Withdrawing Australian citizenship from traitors

Treachery is no ordinary crime and should be deterred, countered and severely punished accordingly.

 

Letter to The Australian 
Wednesday, 27 May 2015
(published Thursday, 28 May 2015)

Community confusion about revoking the Australian citizenship of those serving with the so-called “Islamic State” is surely best fixed by explaining its correct counter-treachery context.

Australians fighting for, or otherwise assisting, an enemy at war with Australia are clearly guilty of treachery.

Not just some ordinary type of crime or democratic dissent with few or no implications nationally or individually.

A core reciprocal obligation of Australian citizenship is not to betray fellow Australians generally, or members of our the Australian Defence Force specifically, by fighting with or otherwise assisting an enemy in armed conflict with Australia.

The 2002 reform finally closing the Wilfred Burchett loophole in our treachery laws (about wars needing to be “declared” when the UN Charter had prohibited such declarations in 1945) provides the obvious precedent.

First, not reciprocating our citizenship responsibilities to fellow Australians deployed with our defence force during 1946-2001 was too long delayed and we should not let them down again.

Second, the reform also proscribed acts assisting any armed group fighting the ADF, not just an enemy nation-state.

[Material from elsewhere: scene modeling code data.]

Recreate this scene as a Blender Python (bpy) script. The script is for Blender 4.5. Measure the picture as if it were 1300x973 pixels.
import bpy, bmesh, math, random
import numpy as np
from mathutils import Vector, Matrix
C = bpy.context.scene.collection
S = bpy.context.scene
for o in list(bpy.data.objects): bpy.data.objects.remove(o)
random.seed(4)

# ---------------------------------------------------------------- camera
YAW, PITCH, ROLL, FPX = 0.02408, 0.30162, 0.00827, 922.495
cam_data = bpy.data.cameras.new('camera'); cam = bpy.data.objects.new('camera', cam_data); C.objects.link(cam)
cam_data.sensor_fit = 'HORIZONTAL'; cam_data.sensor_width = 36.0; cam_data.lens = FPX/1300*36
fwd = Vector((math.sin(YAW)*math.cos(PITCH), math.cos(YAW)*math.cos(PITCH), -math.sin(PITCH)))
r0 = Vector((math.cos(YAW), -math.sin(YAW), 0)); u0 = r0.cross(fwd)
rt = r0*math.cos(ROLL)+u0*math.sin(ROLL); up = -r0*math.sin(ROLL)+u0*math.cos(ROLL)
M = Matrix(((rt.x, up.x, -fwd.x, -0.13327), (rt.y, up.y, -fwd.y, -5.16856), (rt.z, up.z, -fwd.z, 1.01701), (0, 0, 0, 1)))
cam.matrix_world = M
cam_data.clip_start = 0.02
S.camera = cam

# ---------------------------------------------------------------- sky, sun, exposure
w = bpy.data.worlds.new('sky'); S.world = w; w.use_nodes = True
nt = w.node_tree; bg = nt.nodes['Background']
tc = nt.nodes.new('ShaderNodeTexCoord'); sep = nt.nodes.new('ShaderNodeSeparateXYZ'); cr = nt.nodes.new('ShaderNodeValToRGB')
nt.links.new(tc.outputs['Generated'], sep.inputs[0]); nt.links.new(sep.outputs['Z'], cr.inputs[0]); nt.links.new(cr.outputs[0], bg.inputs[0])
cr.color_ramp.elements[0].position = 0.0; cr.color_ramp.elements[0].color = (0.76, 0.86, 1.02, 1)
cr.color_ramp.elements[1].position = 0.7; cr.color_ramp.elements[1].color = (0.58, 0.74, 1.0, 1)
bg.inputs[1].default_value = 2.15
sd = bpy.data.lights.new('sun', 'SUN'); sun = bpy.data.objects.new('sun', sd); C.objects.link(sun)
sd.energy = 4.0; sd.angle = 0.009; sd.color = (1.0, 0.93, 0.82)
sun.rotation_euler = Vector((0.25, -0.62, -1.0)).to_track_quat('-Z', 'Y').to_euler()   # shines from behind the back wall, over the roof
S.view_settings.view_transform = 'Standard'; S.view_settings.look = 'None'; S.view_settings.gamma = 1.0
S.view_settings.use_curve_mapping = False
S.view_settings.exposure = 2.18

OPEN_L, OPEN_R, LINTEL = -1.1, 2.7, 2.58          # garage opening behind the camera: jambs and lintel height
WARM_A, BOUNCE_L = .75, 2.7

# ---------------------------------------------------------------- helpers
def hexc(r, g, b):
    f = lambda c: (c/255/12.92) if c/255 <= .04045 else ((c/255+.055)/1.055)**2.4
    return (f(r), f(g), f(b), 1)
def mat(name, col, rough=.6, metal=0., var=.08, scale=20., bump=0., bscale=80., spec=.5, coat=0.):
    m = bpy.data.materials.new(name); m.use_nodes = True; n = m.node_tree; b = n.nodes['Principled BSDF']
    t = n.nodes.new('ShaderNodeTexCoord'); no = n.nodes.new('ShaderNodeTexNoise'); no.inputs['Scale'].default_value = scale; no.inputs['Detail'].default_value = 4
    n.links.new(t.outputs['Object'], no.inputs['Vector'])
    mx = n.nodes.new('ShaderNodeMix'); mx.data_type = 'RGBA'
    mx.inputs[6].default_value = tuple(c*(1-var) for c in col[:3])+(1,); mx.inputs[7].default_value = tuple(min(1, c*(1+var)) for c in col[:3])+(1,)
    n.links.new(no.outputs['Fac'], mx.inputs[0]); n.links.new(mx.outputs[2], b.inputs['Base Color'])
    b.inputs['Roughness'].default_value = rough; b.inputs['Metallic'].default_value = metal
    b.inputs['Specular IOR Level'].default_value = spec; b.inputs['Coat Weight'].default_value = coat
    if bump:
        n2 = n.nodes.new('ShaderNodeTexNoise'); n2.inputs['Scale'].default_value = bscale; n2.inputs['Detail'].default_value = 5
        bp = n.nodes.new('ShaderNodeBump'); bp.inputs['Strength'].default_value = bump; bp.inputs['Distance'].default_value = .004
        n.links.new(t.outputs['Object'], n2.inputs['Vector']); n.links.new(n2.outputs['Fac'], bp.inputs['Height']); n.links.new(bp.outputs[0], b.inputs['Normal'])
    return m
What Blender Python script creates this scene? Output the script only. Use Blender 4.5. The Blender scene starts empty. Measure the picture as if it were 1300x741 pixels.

Third, this is especially relevant when an enemy deliberately contravenes international humanitarian law across the board and contemptuously regards our adherence as a vulnerability to be exploited, not emulated.

Unless they can be prosecuted for treachery in Australia all such traitors, even those with no other citizenship, need to have it withdrawn to properly reflect the serious nature of treachery as a crime.

The UN convention on preventing statelessness does not absolutely prohibit this in such cases and the traitors have freely chosen to switch allegiance to their supposed new “state” anyway.